══ DATA EXCERPT

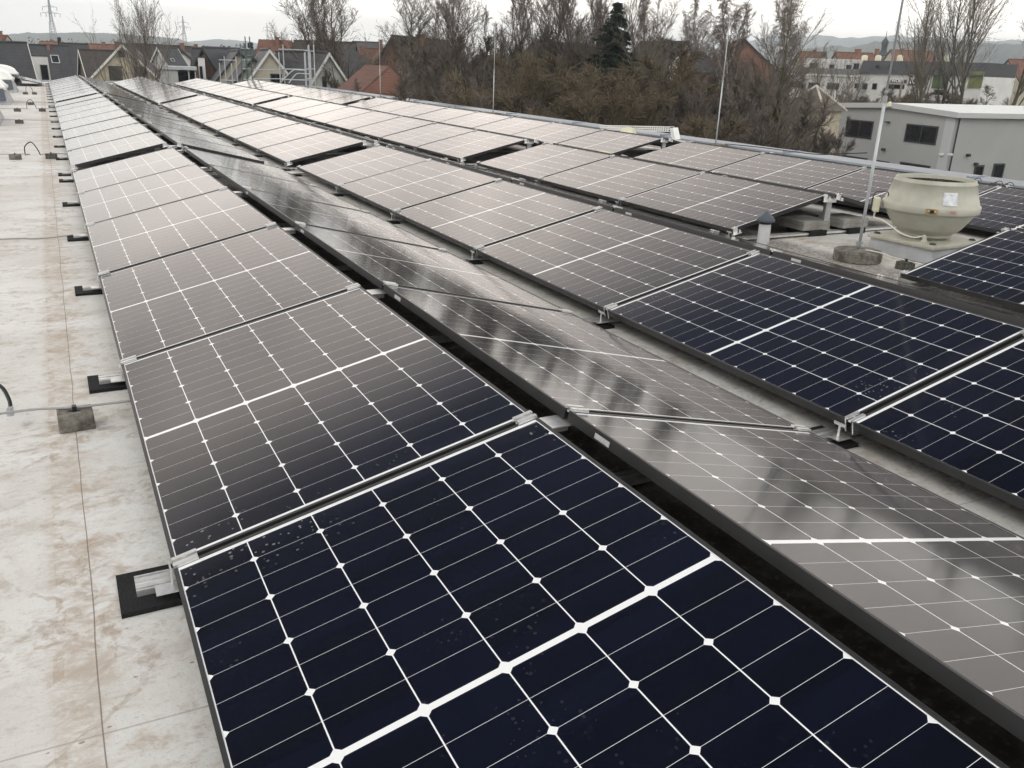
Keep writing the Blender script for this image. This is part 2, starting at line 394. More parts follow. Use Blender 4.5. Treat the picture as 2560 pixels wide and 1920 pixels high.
# ------------------------------------------------------------------ solar panels
def panel_meshes():
    f = MB(); T = 0.035; lip = 0.011
    f.box((0, 0, -T), (lip, PL, 0)); f.box((PW-lip, 0, -T), (PW, PL, 0))
    f.box((lip, 0, -T), (PW-lip, lip, 0)); f.box((lip, PL-lip, -T), (PW-lip, PL, 0))
    fm = f.mesh('frame', M_FRAME)
    g = MB(); z = -0.0025
    g.quad((lip, lip, z), (PW-lip, lip, z), (PW-lip, PL-lip, z), (lip, PL-lip, z))
    g.quad((lip, PL-lip, -.009), (PW-lip, PL-lip, -.009), (PW-lip, lip, -.009), (lip, lip, -.009), 1)
    gm = g.mesh('glass', [M_CELL, M_BACK])
    uv = gm.uv_layers.new(name='UVMap')
    for i, l in enumerate(gm.loops): uv.data[i].uv = gm.vertices[l.vertex_index].co[:2]
    s = MB(); s.box((PW, PL-.24, -.029), (PW+.0006, PL-.16, -.012))
    return fm, gm, s.mesh('barcode_sticker', M_STICK)
FM, GM, SM = panel_meshes()
TH = R(13.32); CX, SZ = PW*cos(TH), PW*sin(TH); RG = 0.121; VG = 0.230
XLOW = {'A': 0.0, 'C': 2.543, 'E': 5.068, 'G': 7.582}
for a, b in (('A', 'B'), ('C', 'D'), ('E', 'F'), ('G', 'H')): XLOW[b] = XLOW[a] + 2*CX + RG
BRK = 0.59
def ytop(k):
    y = (k-1)*PP + 0.010
    if k >= 7: y += BRK - (PP-PL)
    if k >= 15: y += BRK - (PP-PL)
    return y
LASTK = 24
first = {'A': 0, 'B': 0, 'C': -1, 'D': -1, 'E': -2, 'F': -2, 'G': -2, 'H': -2}
rowname = {'A': 'leftmost row', 'B': 'second row from left', 'C': 'third row from left', 'D': 'fourth row from left, behind its ridge',
           'E': 'fifth row from left', 'F': 'sixth row from left, behind its ridge', 'G': 'seventh row from left', 'H': 'last row by the coping'}
rng = random.Random(5)
absent = {('E', 3), ('F', 3)}
def add_panel(row, k, X0=None, west=None, label=None, group=None):
    west = row in 'BDFH' if west is None else west
    x0 = XLOW[row] if X0 is None else X0
    yt = ytop(k)
    if row in 'EFGH': yt += 0.056
    o = thing('solar_panel', label, 'solar panel', group=group)
    j = lambda a: R(rng.uniform(-a, a))
    if not west:
        o.location = (x0, yt-PL, 0); o.rotation_euler = (j(.10), -TH + j(.10), 0)
    else:
        o.location = (x0, yt, 0); o.rotation_euler = (j(.10), -TH + j(.10), pi)
    inst('frame', FM, o); inst('glass', GM, o)
    if west and k < 14:
        if row in 'BDF': inst('barcode_sticker', SM, o, (0, -PL+.4, 0))
    return o
for row in 'ABCDEFGH':
    ks = [k for k in range(first[row], LASTK+1) if (row, k) not in absent]
    for i, k in enumerate(ks):
        lab = 'solar panel, %s from front in %s' % (ORD[i+1], rowname[row])
        add_panel(row, k, label=lab, group='solar panels in long tilted rows on the flat roof')
# far-left array beyond the skylights
for k in (23, 24):
    add_panel('Z', k, -0.25, True, '%s solar panel beside the far skylights, falling towards the open strip' % ('nearer' if k == 23 else 'farther'), 'solar panels beyond the skylights')
    add_panel('Z', k, -0.25-2*CX-RG, False, '%s solar panel behind the far skylights, rising to its ridge' % ('nearer' if k == 23 else 'farther'), 'solar panels beyond the skylights')

# ------------------------------------------------------------------ mounting rails, pads, posts, clamps
def rail_prof(x0, x1, y, w=0.08, z0=ZR+.016, h=.018):
    g = MB(); y0 = y-w/2
    g.box((x0, y0, z0), (x1, y0+w, z0+h*.55))
    for a, b in ((0, .006), (.014, .033), (.047, .066), (.074, .08)): g.box((x0, y0+a, z0+h*.55), (x1, y0+b, z0+h))
    return g
PADM = MB().box((0, -.052, 0), (.36, .148, .015)).mesh('rubber_pad', M_RUB)
def clamp_mesh():
    g = MB(); w = PP-PL
    g.box((0, -.012, .001), (.066, .003, .010)); g.box((0, w-.003, .001), (.066, w+.012, .010)); g.box((.001, .003, -.008), (.065, w-.003, -.002))
    g.tube([(.033, w/2, -.006), (.033, w/2, .002)], .0062, 8)
    g.box((-.003, w/2-.022, -.055), (.0, w/2-.017, .0)); g.box((-.003, w/2+.014, -.055), (.0, w/2+.02, .0))
    return g.mesh('mid_clamp', M_ALU)
def endclamp_mesh():
    g = MB(); g.box((0, -.012, .001), (.05, .022, .007)); g.box((.0, .0125, -.04), (.05, .0175, .001)); g.box((-.02, .018, -.045), (.07, .05, -.040)); g.tube([(.025, .004, .006), (.025, .004, .016)], .006, 8)
    g.box((-.012, .02, -.04), (-.006, .045, -.015)); return g.mesh('end_clamp', M_ALU)
CLM, ECM = clamp_mesh(), endclamp_mesh()
PLATE = MB().box((-.075, -.045, -.004), (.075, .045, 0)).box((.071, -.045, 0), (.075, .045, .009)).box((-.06, -.02, -.03), (.06, -.016, -.004)).mesh('ridge_plate', M_ALU)
h = SZ - .04 - (ZR+.05)
POST = MB().box((-.035, -.003, -h), (.035, 0, -.004)).box((-.035, 0, -h), (-.032, .03, -.004)).box((.032, 0, -h), (.035, .03, -.004)).box((-.05, -.03, -h), (.05, .03, -h+.006)).box((-.043, -.007, -h), (.043, -.0035, -h+.09)).mesh('ridge_post', M_ALUD)
FOOT = MB().box((-.0025, -.030, .045), (.0015, .03, .058)).box((-.0025, -.006, 0), (.0015, .004, .05)).box((-.045, -.042, -.001), (.03, .008, .003)).mesh('foot', M_ALU)
def add_clamp(root, x0, k_y, west, mesh=None, high=False, flip=False, end=False):
    """x0: low edge x; k_y: y of the panel end below the gap"""
    s = PW-.066-.002 if high else .002
    if end: s = PW-.052 if high else .002
    w = PP-PL
    if not west: o = inst('clamp', mesh or CLM, root)
    else: o = inst('clamp', mesh or CLM, root)
    q = cos(TH)*s; zz = sin(TH)*s
    if end:
        if flip:    # rotates about z by pi so the clamp faces the other way
            o.location = ((x0 + q + .05*cos(TH)) if not west else (x0 - q - .05*cos(TH)*0), k_y, zz + (sin(TH)*.05 if not west else 0)); o.rotation_euler = (0, (TH if not west else -TH), pi)
        else:
            o.location = ((x0 + q) if not west else (x0 - q - .05*cos(TH)), k_y, zz + (0 if not west else .05*sin(TH))); o.rotation_euler = (0, (-TH if not west else TH), 0)
        return o
    if not west: o.location = (x0 + q, k_y, zz); o.rotation_euler = (0, -TH, 0)
    else: o.location = (x0 - q, k_y + w, zz); o.rotation_euler = (0, -TH, pi)
    return o
tents = [('A', 'B'), ('C', 'D'), ('E', 'F'), ('G', 'H')]
nrail = 0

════

• _JOB_: Pictures are excluded; copy all other data exactly as shown.

• _FINAL ANSWER_:
Keep writing the Blender script for this image. This is part 2, starting at line 394. More parts follow. Use Blender 4.5. Treat the picture as 2560 pixels wide and 1920 pixels high.
# ------------------------------------------------------------------ solar panels
def panel_meshes():
    f = MB(); T = 0.035; lip = 0.011
    f.box((0, 0, -T), (lip, PL, 0)); f.box((PW-lip, 0, -T), (PW, PL, 0))
    f.box((lip, 0, -T), (PW-lip, lip, 0)); f.box((lip, PL-lip, -T), (PW-lip, PL, 0))
    fm = f.mesh('frame', M_FRAME)
    g = MB(); z = -0.0025
    g.quad((lip, lip, z), (PW-lip, lip, z), (PW-lip, PL-lip, z), (lip, PL-lip, z))
    g.quad((lip, PL-lip, -.009), (PW-lip, PL-lip, -.009), (PW-lip, lip, -.009), (lip, lip, -.009), 1)
    gm = g.mesh('glass', [M_CELL, M_BACK])
    uv = gm.uv_layers.new(name='UVMap')
    for i, l in enumerate(gm.loops): uv.data[i].uv = gm.vertices[l.vertex_index].co[:2]
    s = MB(); s.box((PW, PL-.24, -.029), (PW+.0006, PL-.16, -.012))
    return fm, gm, s.mesh('barcode_sticker', M_STICK)
FM, GM, SM = panel_meshes()
TH = R(13.32); CX, SZ = PW*cos(TH), PW*sin(TH); RG = 0.121; VG = 0.230
XLOW = {'A': 0.0, 'C': 2.543, 'E': 5.068, 'G': 7.582}
for a, b in (('A', 'B'), ('C', 'D'), ('E', 'F'), ('G', 'H')): XLOW[b] = XLOW[a] + 2*CX + RG
BRK = 0.59
def ytop(k):
    y = (k-1)*PP + 0.010
    if k >= 7: y += BRK - (PP-PL)
    if k >= 15: y += BRK - (PP-PL)
    return y
LASTK = 24
first = {'A': 0, 'B': 0, 'C': -1, 'D': -1, 'E': -2, 'F': -2, 'G': -2, 'H': -2}
rowname = {'A': 'leftmost row', 'B': 'second row from left', 'C': 'third row from left', 'D': 'fourth row from left, behind its ridge',
           'E': 'fifth row from left', 'F': 'sixth row from left, behind its ridge', 'G': 'seventh row from left', 'H': 'last row by the coping'}
rng = random.Random(5)
absent = {('E', 3), ('F', 3)}
def add_panel(row, k, X0=None, west=None, label=None, group=None):
    west = row in 'BDFH' if west is None else west
    x0 = XLOW[row] if X0 is None else X0
    yt = ytop(k)
    if row in 'EFGH': yt += 0.056
    o = thing('solar_panel', label, 'solar panel', group=group)
    j = lambda a: R(rng.uniform(-a, a))
    if not west:
        o.location = (x0, yt-PL, 0); o.rotation_euler = (j(.10), -TH + j(.10), 0)
    else:
        o.location = (x0, yt, 0); o.rotation_euler = (j(.10), -TH + j(.10), pi)
    inst('frame', FM, o); inst('glass', GM, o)
    if west and k < 14:
        if row in 'BDF': inst('barcode_sticker', SM, o, (0, -PL+.4, 0))
    return o
for row in 'ABCDEFGH':
    ks = [k for k in range(first[row], LASTK+1) if (row, k) not in absent]
    for i, k in enumerate(ks):
        lab = 'solar panel, %s from front in %s' % (ORD[i+1], rowname[row])
        add_panel(row, k, label=lab, group='solar panels in long tilted rows on the flat roof')
# far-left array beyond the skylights
for k in (23, 24):
    add_panel('Z', k, -0.25, True, '%s solar panel beside the far skylights, falling towards the open strip' % ('nearer' if k == 23 else 'farther'), 'solar panels beyond the skylights')
    add_panel('Z', k, -0.25-2*CX-RG, False, '%s solar panel behind the far skylights, rising to its ridge' % ('nearer' if k == 23 else 'farther'), 'solar panels beyond the skylights')

# ------------------------------------------------------------------ mounting rails, pads, posts, clamps
def rail_prof(x0, x1, y, w=0.08, z0=ZR+.016, h=.018):
    g = MB(); y0 = y-w/2
    g.box((x0, y0, z0), (x1, y0+w, z0+h*.55))
    for a, b in ((0, .006), (.014, .033), (.047, .066), (.074, .08)): g.box((x0, y0+a, z0+h*.55), (x1, y0+b, z0+h))
    return g
PADM = MB().box((0, -.052, 0), (.36, .148, .015)).mesh('rubber_pad', M_RUB)
def clamp_mesh():
    g = MB(); w = PP-PL
    g.box((0, -.012, .001), (.066, .003, .010)); g.box((0, w-.003, .001), (.066, w+.012, .010)); g.box((.001, .003, -.008), (.065, w-.003, -.002))
    g.tube([(.033, w/2, -.006), (.033, w/2, .002)], .0062, 8)
    g.box((-.003, w/2-.022, -.055), (.0, w/2-.017, .0)); g.box((-.003, w/2+.014, -.055), (.0, w/2+.02, .0))
    return g.mesh('mid_clamp', M_ALU)
def endclamp_mesh():
    g = MB(); g.box((0, -.012, .001), (.05, .022, .007)); g.box((.0, .0125, -.04), (.05, .0175, .001)); g.box((-.02, .018, -.045), (.07, .05, -.040)); g.tube([(.025, .004, .006), (.025, .004, .016)], .006, 8)
    g.box((-.012, .02, -.04), (-.006, .045, -.015)); return g.mesh('end_clamp', M_ALU)
CLM, ECM = clamp_mesh(), endclamp_mesh()
PLATE = MB().box((-.075, -.045, -.004), (.075, .045, 0)).box((.071, -.045, 0), (.075, .045, .009)).box((-.06, -.02, -.03), (.06, -.016, -.004)).mesh('ridge_plate', M_ALU)
h = SZ - .04 - (ZR+.05)
POST = MB().box((-.035, -.003, -h), (.035, 0, -.004)).box((-.035, 0, -h), (-.032, .03, -.004)).box((.032, 0, -h), (.035, .03, -.004)).box((-.05, -.03, -h), (.05, .03, -h+.006)).box((-.043, -.007, -h), (.043, -.0035, -h+.09)).mesh('ridge_post', M_ALUD)
FOOT = MB().box((-.0025, -.030, .045), (.0015, .03, .058)).box((-.0025, -.006, 0), (.0015, .004, .05)).box((-.045, -.042, -.001), (.03, .008, .003)).mesh('foot', M_ALU)
def add_clamp(root, x0, k_y, west, mesh=None, high=False, flip=False, end=False):
    """x0: low edge x; k_y: y of the panel end below the gap"""
    s = PW-.066-.002 if high else .002
    if end: s = PW-.052 if high else .002
    w = PP-PL
    if not west: o = inst('clamp', mesh or CLM, root)
    else: o = inst('clamp', mesh or CLM, root)
    q = cos(TH)*s; zz = sin(TH)*s
    if end:
        if flip:    # rotates about z by pi so the clamp faces the other way
            o.location = ((x0 + q + .05*cos(TH)) if not west else (x0 - q - .05*cos(TH)*0), k_y, zz + (sin(TH)*.05 if not west else 0)); o.rotation_euler = (0, (TH if not west else -TH), pi)
        else:
            o.location = ((x0 + q) if not west else (x0 - q - .05*cos(TH)), k_y, zz + (0 if not west else .05*sin(TH))); o.rotation_euler = (0, (-TH if not west else TH), 0)
        return o
    if not west: o.location = (x0 + q, k_y, zz); o.rotation_euler = (0, -TH, 0)
    else: o.location = (x0 - q, k_y + w, zz); o.rotation_euler = (0, -TH, pi)
    return o
tents = [('A', 'B'), ('C', 'D'), ('E', 'F'), ('G', 'H')]
nrail = 0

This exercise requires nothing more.